The first two trajectories solve the problem the reporting on 1 July has now made legible to a wide readership. The third trajectory leaves the question open by design, which is to say, leaves it open by statute. A disclosure regime that produces a number without producing the architecture to interpret the number is itself a kind of decision.
What remains uncertain
The $1.4 billion figure is income, not net worth. The filing brackets revenue from token sales, project royalties, and equity-method returns — but does not separately disclose the cost basis, the counter-party geography, the timing of policy actions relative to material issuances, or the price-path dependence of the figure. If the relevant tokens were concentrated sales in a brief window, "$1.4 billion in income" describes a window. If the figure spans the full calendar year under multiple revenue streams, it describes a structural posture. The disclosure form, as filed, supports both readings.

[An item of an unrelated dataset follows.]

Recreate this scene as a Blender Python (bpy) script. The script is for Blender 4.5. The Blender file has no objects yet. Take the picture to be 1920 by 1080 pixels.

The reporting does not specify whether the president's tax returns — separate documents, rarely released — agree with the disclosure's figures. Past cycles have surfaced gaps between disclosure income and IRS adjusted gross income; that gap, where it exists, is itself a fact about the disclosure regime's reliability. Independent reporting has not yet published a side-by-side. The pipeline through which disclosure dollars become taxable dollars is, for now, the part of the story the public has not seen.
Desk note: Monexus framed this as a question of disclosure design rather than personal corruption. The wire line on 1 July emphasised the size of the figure; this publication reads the disclosure form's silence on counter-party identity as the substantive story, and treats the policy-portfolio alignment as a structural fact that disclosure statutes are meant to surface, not as a finding about any individual's intent.